Monuments and ruins of Industrialism. Olise is interested in these non-spaces
and voids that the industrial constructions creates. The space under the
bridge. The pores of the city, left behind to fall into dust.
In 1967
Robert Smitson wrote ”The Monuments of the Passaic”, published in Art Forum. A
day-trip to his native New Jersey and the monuments inhabiting it. Going over
the bridges of the Hackensack River. The trip also became a series of
photograhps. Robert Smitson uses the term ”non-spaces”, which in Olises vocabulary
translates to ”pores”, the empty pores of the city (that she referred to in her
2008 exhibition at Barbara Davis, Penetrating Pores of Construction).
Mirroring
New Jersey, on the other side of Manhattan, Olise investigates the monuments of
Gowanus. The spaces beneath the bridges, an abandoned factory and the polluted
waters of the Gowanus Canal.
As Robert
Smithson went to the west of
Manhattan, the Passaic bridges of New Jersey, describing the decaying monuments
of the Hackensack River area, Olise goes east
to Brooklyn, and though in another much more inhabited context and in another
time, she found a smiliar situation around the Gowanus Canal – black and dry as hell.
Olise
views the industrial landscape as a ruin, falling apart constructions that,
while they are still working, still hints the end of themselves and what they
represent. Passing
through these monuments, the crystals of industrialisation - falling apart, the visitor becomes one of the moving layers in the center of crosspaths,
vertically, horisontally and historically.

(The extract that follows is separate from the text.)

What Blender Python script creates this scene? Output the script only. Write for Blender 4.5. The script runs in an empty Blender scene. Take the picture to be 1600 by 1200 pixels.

The black dust falling down from
the bridge, to the factory and into the canal – dust of the non-dissapearing
kind.
As a part of investigating Olise - as
Smithson - borrows material from the site, and in the proces she became
interested in testing the water of the Gowanus Canal and later digging into the
mud, to examine the pigmentation of the place. Painting has used earth
pigments for colour since the cave paintings, which is still referred to in the
names of the colours, Sienna, Umbra etc. All colour pigmentation used to come
from the earth, today they are chemically made. Olise decided to use the mud
from the canal as colour pigmentation following the ancient tradition. Only has
the world changed and the earth pigmentation is today chemical – on site.